Last month, the Department for Transport began a study into the safety of older tyres. With more than half a million classic cars on our roads, what might the implications be?

Historic vehicles such as ours cover tiny annual mileages as a whole. Kept as a fair weather conveyance, and driven from show to show, their tyres may stay on for far longer than the ten year cut-off date generally accepted by the rubber industry.

Against a rising trend of serious accidents caused by ‘illegal, defective or under inflated’ tyres, a six-year campaign to have older tyres examined finally began in March – after a six year campaign by a parent of a child killed by a 19 year old coach tyre which failed.

Roads Minister Jesse Norman announced the publicly-funded study, the first of its kind, was to be conducted by the Transport Research Laboratory, to provide “a fuller picture of the safety of tyres as they get older.”

Confined initially to buses and coaches – which have a legal minimum tread depth requirement of 1mm compared to the 1.6mm expected of cars – the 12-month survey could have long-lasting consequences on the historic vehicle movement.

NOT BEFORE TIME
Calls to examine the performance of older tyres are nothing new. Storied manufacturer Michelin proposed testing programme based on age and grip levels rather than tread depth; this, it argued last year, determines the safety margin of a tyre and the difference between avoiding an accident and causing one. Its data suggested a serious drop off in performance after tyres had seen out a decade.

Add in the effects of sunlight, loads carried and periods spent in indoor or outdoor storage off the road (typical for classic cars which, according to the National Historic Vehicle Survey 2016, cover just 1124 miles a year).

Jesse Norman added: “Existing guidance in this area has proven to be highly effective since 2012. “But we want to go further, to examine the issue of tyre ageing in detail.”

The DfT’s own statistical data set suggests that serious accidents from the aforementioned ‘illegal, defective or under-inflated’ tyres is heading upwards again; from a high of 146 incidents in 2014, contributing factors such as aged tyres caused 112 serious injuries in 2015, then rose again a year later with 120 people needing extensive rehabilitation.

Tyre age, of course, is not the only contributing factor, but it’s interesting that the DfT has chosen this emphasis for its research even before 2017’s tyre accident figures have been collected. Are we to see these statistics increase after MoT exemptions come into force?

THE INDUSTRY RESPONDS
Ben Field, managing director of Vintage Tyres, was pleased at Jesse Norman’s announcement.

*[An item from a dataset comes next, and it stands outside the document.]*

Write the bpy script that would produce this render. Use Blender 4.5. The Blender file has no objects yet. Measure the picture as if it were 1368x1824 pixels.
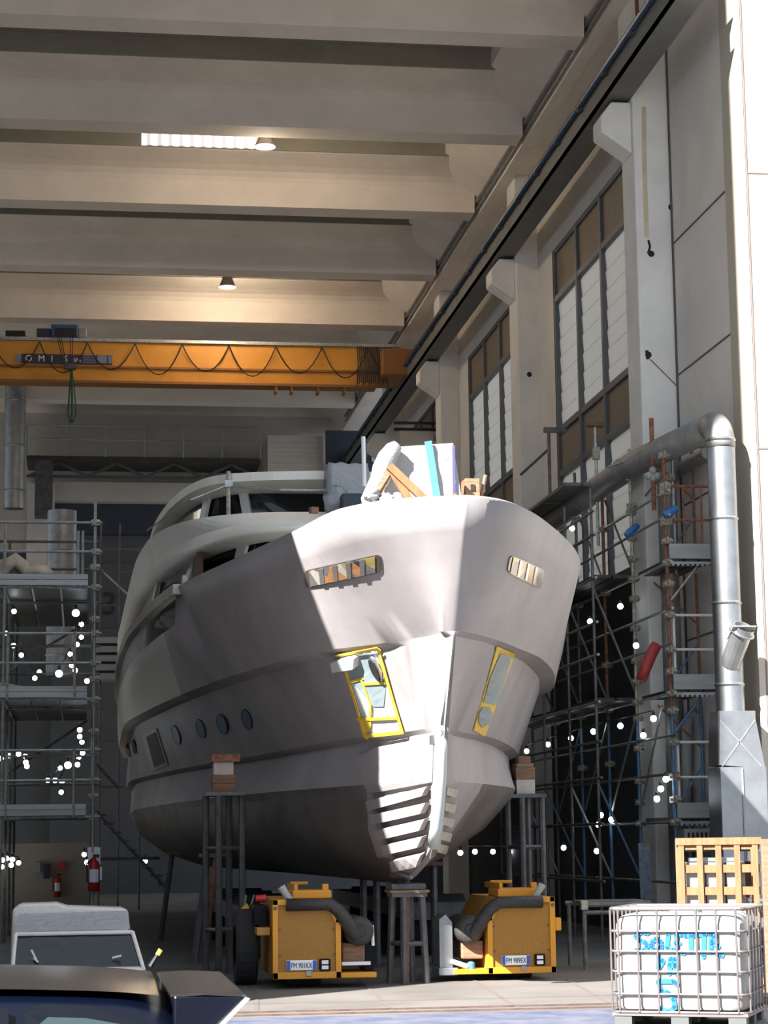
import bpy, bmesh, math, random
from mathutils import Vector, Matrix
from mathutils.bvhtree import BVHTree
random.seed(7)
S = bpy.context.scene
COL = S.collection
V = Vector
# ------------------------------------------------------------------ camera
F, CX, CY, H = 3800.0, 684.0, 912.0, 1.7
ey = V((145 - CX, -(1505 - CY), F)).normalized()
ez = V((383 - CX, 24400 + CY, F)); ez = (ez - ez.dot(ey) * ey).normalized()
ex = ey.cross(ez)
if ex.x < 0: ex = -ex
RW = Matrix((ex, ey, ez))            # rows: hall axes seen from the camera (right, up, forward)
def ray(px, py): return RW @ V((px - CX, -(py - CY), F))
O = V((0, 0, H))
def atY(px, py, y): d = ray(px, py); return O + d * (y / d.y)
def atX(px, py, x): d = ray(px, py); return O + d * (x / d.x)
def atZ(px, py, z): d = ray(px, py); return O + d * ((z - H) / d.z)
right, up, fwd = RW @ V((1, 0, 0)), RW @ V((0, 1, 0)), RW @ V((0, 0, 1))
cam = bpy.data.cameras.new('camera'); cam.lens = F / 1824 * 36; cam.sensor_width = 36; cam.sensor_fit = 'AUTO'
cam.clip_end = 500; cam.clip_start = 0.1
co = bpy.data.objects.new('camera', cam); COL.objects.link(co)
m3 = Matrix((right, up, -fwd)).transposed()
co.matrix_world = Matrix.Translation(O) @ m3.to_4x4()
S.camera = co

# ------------------------------------------------------------------ materials
def mat(name, col, rough=0.6, metal=0.0, var=0.0, scale=4.0, bump=0.0, col2=None, emit=0.0, spec=0.5, coat=0.0, stretch=None):
    m = bpy.data.materials.new(name); m.use_nodes = True
    nt = m.node_tree; b = nt.nodes['Principled BSDF']
    c = (*col, 1)
    b.inputs['Base Color'].default_value = c
    b.inputs['Roughness'].default_value = rough; b.inputs['Metallic'].default_value = metal
    b.inputs['Specular IOR Level'].default_value = spec
    b.inputs['Coat Weight'].default_value = coat
    if emit:
        b.inputs['Emission Color'].default_value = c; b.inputs['Emission Strength'].default_value = emit
    if var or bump:
        tc = nt.nodes.new('ShaderNodeTexCoord'); mp = nt.nodes.new('ShaderNodeMapping')
        if stretch: mp.inputs['Scale'].default_value = stretch
        nt.links.new(tc.outputs['Object'], mp.inputs['Vector'])
        n = nt.nodes.new('ShaderNodeTexNoise'); n.inputs['Scale'].default_value = scale; n.inputs['Detail'].default_value = 6
        n.inputs['Roughness'].default_value = 0.62
        nt.links.new(mp.outputs['Vector'], n.inputs['Vector'])
        if var:
            r = nt.nodes.new('ShaderNodeValToRGB')
            lo = col2 or tuple(x * (1 - var) for x in col)
            hi = col if col2 else tuple(min(1, x * (1 + var * .5)) for x in col)
            r.color_ramp.elements[0].color = (*lo, 1); r.color_ramp.elements[1].color = (*hi, 1)
            r.color_ramp.elements[0].position = .32; r.color_ramp.elements[1].position = .62
            nt.links.new(n.outputs['Fac'], r.inputs['Fac']); nt.links.new(r.outputs['Color'], b.inputs['Base Color'])
        if bump:
            bp = nt.nodes.new('ShaderNodeBump'); bp.inputs['Strength'].default_value = bump; bp.inputs['Distance'].default_value = .05
            nt.links.new(n.outputs['Fac'], bp.inputs['Height']); nt.links.new(bp.outputs['Normal'], b.inputs['Normal'])
    return m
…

“Tyres don’t improve with age, he commented. “On the surface, the rubber hardens and the tyre loses grip, particularly in the wet. Inside, the tyre can begin to delaminate. Delaminating may have no outer visual clues, but the integrity and safety of the tyre can be dramatically reduced. We don’t recommend fitting any tyre that’s more than eight years old, and any tyre over ten years old needs to be replaced, regardless of tread depth. We are, as a country, obsessed with tread depth as the key factor that decides if a tyre is safe or scrap.

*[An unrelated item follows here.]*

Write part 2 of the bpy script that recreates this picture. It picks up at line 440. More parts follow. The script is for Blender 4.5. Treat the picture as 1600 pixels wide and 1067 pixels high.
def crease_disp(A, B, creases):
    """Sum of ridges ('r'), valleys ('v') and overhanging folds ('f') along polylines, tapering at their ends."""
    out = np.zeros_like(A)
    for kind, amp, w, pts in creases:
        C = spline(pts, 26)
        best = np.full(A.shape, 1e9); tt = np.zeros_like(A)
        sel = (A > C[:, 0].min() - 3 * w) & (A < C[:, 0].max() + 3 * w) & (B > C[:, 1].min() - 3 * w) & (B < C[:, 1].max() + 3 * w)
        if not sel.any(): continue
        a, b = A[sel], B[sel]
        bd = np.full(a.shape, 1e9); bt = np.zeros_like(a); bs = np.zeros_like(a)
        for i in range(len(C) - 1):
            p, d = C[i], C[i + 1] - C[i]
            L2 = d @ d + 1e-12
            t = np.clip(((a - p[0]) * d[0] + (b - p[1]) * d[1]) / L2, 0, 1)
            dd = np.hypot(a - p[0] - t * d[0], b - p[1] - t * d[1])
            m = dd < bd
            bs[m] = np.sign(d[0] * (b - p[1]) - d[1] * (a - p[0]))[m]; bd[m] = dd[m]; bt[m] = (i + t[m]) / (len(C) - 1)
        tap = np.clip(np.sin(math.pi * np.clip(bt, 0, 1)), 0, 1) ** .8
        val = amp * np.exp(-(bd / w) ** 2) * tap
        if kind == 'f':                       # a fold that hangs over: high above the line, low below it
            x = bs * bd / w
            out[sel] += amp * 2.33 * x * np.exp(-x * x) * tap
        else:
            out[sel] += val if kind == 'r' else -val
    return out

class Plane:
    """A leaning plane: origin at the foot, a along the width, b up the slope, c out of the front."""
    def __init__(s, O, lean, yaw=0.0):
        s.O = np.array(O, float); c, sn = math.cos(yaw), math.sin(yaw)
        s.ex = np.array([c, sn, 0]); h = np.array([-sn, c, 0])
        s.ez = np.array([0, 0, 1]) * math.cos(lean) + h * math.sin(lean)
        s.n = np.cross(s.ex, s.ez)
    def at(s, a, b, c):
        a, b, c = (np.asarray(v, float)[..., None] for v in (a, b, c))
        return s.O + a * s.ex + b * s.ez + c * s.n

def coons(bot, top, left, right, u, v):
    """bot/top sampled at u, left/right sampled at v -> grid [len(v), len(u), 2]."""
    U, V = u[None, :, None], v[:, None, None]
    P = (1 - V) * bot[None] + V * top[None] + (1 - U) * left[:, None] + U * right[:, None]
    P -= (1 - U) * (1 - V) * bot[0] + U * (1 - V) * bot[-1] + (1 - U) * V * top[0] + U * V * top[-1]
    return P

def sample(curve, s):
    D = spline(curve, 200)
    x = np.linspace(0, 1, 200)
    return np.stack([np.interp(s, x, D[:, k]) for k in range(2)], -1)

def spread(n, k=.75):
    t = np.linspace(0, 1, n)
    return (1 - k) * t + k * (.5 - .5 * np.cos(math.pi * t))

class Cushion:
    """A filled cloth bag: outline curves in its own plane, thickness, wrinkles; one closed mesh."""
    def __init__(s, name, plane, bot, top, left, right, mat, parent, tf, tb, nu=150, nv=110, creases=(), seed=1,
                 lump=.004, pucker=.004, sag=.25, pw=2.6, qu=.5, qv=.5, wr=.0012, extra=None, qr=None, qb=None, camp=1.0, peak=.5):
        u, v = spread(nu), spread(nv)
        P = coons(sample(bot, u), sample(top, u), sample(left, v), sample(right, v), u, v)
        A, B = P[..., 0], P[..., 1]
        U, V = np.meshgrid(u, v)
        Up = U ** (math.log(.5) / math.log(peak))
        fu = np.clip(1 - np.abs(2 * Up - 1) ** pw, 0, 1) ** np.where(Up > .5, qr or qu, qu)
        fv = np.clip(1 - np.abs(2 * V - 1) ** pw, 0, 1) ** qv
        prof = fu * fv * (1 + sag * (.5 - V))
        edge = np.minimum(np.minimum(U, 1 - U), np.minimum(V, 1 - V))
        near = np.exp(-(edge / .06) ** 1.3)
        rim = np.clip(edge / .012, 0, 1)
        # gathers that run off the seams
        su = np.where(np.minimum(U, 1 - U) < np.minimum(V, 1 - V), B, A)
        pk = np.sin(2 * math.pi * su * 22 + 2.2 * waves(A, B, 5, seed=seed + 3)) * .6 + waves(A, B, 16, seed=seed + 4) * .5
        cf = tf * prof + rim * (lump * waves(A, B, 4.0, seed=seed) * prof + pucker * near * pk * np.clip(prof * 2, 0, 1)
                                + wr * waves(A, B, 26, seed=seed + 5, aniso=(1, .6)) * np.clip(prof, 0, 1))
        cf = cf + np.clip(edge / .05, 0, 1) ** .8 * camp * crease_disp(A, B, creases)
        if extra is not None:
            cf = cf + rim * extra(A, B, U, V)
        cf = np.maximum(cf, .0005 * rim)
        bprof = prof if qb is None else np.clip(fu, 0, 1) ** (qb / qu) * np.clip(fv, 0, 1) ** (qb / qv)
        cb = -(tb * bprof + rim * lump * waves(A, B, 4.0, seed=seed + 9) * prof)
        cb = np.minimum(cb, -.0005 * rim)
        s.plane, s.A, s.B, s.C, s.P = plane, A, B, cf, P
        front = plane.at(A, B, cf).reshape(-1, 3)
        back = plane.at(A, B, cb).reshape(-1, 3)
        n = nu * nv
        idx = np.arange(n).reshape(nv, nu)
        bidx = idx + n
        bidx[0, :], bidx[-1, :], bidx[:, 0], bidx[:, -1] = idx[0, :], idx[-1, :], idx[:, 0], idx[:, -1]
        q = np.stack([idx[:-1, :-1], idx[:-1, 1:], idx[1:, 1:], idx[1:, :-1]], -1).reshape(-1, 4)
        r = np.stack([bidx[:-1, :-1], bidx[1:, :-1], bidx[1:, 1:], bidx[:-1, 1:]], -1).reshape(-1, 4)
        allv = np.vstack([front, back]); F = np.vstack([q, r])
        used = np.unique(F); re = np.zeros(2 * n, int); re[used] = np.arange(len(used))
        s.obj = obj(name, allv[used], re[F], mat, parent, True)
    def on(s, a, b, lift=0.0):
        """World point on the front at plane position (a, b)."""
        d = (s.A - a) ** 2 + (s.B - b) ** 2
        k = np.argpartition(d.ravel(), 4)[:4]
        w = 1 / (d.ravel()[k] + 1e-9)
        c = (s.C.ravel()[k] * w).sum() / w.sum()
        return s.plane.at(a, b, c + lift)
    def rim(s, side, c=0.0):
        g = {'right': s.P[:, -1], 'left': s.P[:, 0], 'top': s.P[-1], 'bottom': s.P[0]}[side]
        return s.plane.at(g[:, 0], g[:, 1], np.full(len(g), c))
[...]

Date codes have been moulded into tyres for decades now. It’s time they were checked as part the MoT. The fact that public service vehicles aren’t having their tyres torn off long before they reach old age by an effective testing system is an utter disgrace.”

We can but wait to see what the effects MoT exemptions will have on the DfT’s 12 month survey. While classic car enthusiasts will doubtless toe the line, the less scrupulous might abuse the lack of compulsory inspections. The continued presence of the part-worn tyre industry also worries some; although many firms are above board, a small minority sell tyres Trading Standards dubbed ‘lethal’. It wanted the whole second hand tyre trade shut down last year.

With no accurate statistics available for the age of tyres fitted to historic vehicles, Classics World will wait for the DfT’s findings with great interest.